4) Meatloaf: From the sound effects of the motorcycles revving to the play-by-play announcements from Phil
Rizzuto, Meat Loaf albums are jammed with overwrought details and emotion that suggest he's likely to suffer a coronary before he finds true love. He
makes Bruce Springsteen sound restrained. I'm still not sure what he won't do for love, but I do know that he'll tell us with every last
melodramatic trill he has left in his still-beating heart.
3) Cher: You always know it's Cher. She's incapable of singing anything without sounding overexcited and like
she's being beamed in from another era. She vamps, she tramps, she sings like her gaudy, risqué stage outfits coming to life. When they added the vocoder
to her voice for "Believe," coming from her it was as if it was completely natural.

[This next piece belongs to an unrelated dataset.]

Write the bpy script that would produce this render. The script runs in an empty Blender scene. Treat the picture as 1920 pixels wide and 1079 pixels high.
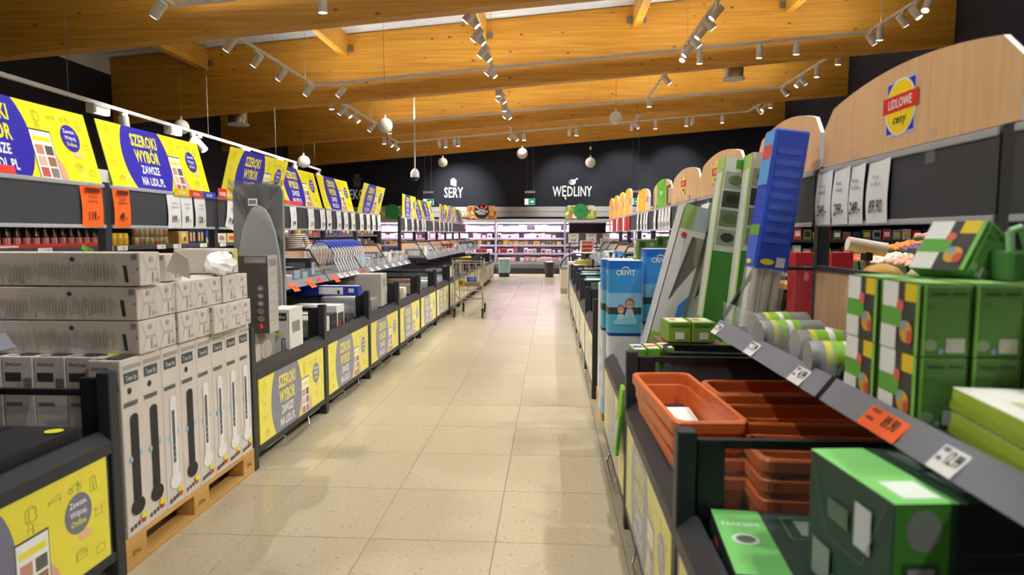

2) Neil Diamond: He's a living legend and he deserves to be in the Rock n' Roll Hall of Fame as much as
the Dave Clark Five, the Lovin' Spoonful, the Eagles and Billy Joel. But for some reason, Neil's considered too showbiz. Yeah, a band that sang about
"Me and You and Rain on the Roof" isn't too cutesy, but the guy who gave us "Solitary Man" and "Cracklin' Rosie" is
taking things too far. Of course, he is. He's a cornball! If you don't act like a complete idiot singing along to "I Am, I Said," then you
simply aren't singing it right!
1) Michael Buble: I've bestowed this honor on Michael because he's the most recent addition to our canon of
shameless audience pandering performers--those who give the people what they want whether they really should or not. Frank Sinatra he's not. Dean Martin?
Not even close. His pick of tunes makes Kenny G look like a music connoisseur. But everything he sings, he sings as if the past five decades never happened.
And that is an accomplishment all its own. Cheeze-whiz for everyone!